┌──

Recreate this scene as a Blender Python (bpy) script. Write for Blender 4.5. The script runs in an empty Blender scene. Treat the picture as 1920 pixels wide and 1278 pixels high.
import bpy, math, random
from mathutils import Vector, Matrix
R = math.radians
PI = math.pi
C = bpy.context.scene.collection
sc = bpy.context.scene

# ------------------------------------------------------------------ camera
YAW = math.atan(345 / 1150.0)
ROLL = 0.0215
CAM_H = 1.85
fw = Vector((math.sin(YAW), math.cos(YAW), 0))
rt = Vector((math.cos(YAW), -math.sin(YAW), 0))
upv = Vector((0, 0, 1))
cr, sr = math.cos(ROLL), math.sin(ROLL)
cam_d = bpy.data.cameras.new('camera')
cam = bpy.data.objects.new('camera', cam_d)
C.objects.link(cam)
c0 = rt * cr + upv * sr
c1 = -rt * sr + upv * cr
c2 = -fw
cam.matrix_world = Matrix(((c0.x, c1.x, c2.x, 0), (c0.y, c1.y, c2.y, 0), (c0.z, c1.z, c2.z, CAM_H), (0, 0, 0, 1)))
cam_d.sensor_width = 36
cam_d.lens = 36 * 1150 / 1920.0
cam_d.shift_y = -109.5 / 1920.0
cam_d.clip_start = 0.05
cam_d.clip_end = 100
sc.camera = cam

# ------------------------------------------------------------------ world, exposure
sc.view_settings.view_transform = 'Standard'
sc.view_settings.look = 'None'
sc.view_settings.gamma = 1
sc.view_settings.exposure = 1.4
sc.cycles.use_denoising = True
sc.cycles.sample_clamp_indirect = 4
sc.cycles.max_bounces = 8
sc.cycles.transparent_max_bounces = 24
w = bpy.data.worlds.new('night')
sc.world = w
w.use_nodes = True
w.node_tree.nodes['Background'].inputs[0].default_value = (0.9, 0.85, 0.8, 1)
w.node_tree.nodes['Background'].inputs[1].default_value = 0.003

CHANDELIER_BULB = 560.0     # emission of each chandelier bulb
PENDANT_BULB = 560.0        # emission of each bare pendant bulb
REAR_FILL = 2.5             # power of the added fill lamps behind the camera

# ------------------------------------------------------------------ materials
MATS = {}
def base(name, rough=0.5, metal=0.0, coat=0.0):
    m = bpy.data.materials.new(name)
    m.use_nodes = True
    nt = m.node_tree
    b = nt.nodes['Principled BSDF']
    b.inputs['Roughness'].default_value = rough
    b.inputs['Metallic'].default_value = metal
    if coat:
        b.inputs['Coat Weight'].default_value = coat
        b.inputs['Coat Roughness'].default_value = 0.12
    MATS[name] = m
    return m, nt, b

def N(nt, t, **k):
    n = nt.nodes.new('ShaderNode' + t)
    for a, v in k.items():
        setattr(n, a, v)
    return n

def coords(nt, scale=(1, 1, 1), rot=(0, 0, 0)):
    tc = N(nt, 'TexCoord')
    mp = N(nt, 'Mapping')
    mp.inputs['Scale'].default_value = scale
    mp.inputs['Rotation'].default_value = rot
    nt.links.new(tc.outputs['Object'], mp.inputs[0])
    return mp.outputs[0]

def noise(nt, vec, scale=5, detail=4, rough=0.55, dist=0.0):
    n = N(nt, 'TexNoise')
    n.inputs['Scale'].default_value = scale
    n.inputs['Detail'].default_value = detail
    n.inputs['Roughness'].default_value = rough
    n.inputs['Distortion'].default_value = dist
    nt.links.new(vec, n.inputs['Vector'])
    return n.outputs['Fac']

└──

Print, please, the lines from the first line of the material through the line that contains "sc = bpy.context.scene", exactly as written and with nothing added.

> _FINAL RESULT_:
Recreate this scene as a Blender Python (bpy) script. Write for Blender 4.5. The script runs in an empty Blender scene. Treat the picture as 1920 pixels wide and 1278 pixels high.
import bpy, math, random
from mathutils import Vector, Matrix
R = math.radians
PI = math.pi
C = bpy.context.scene.collection
sc = bpy.context.scene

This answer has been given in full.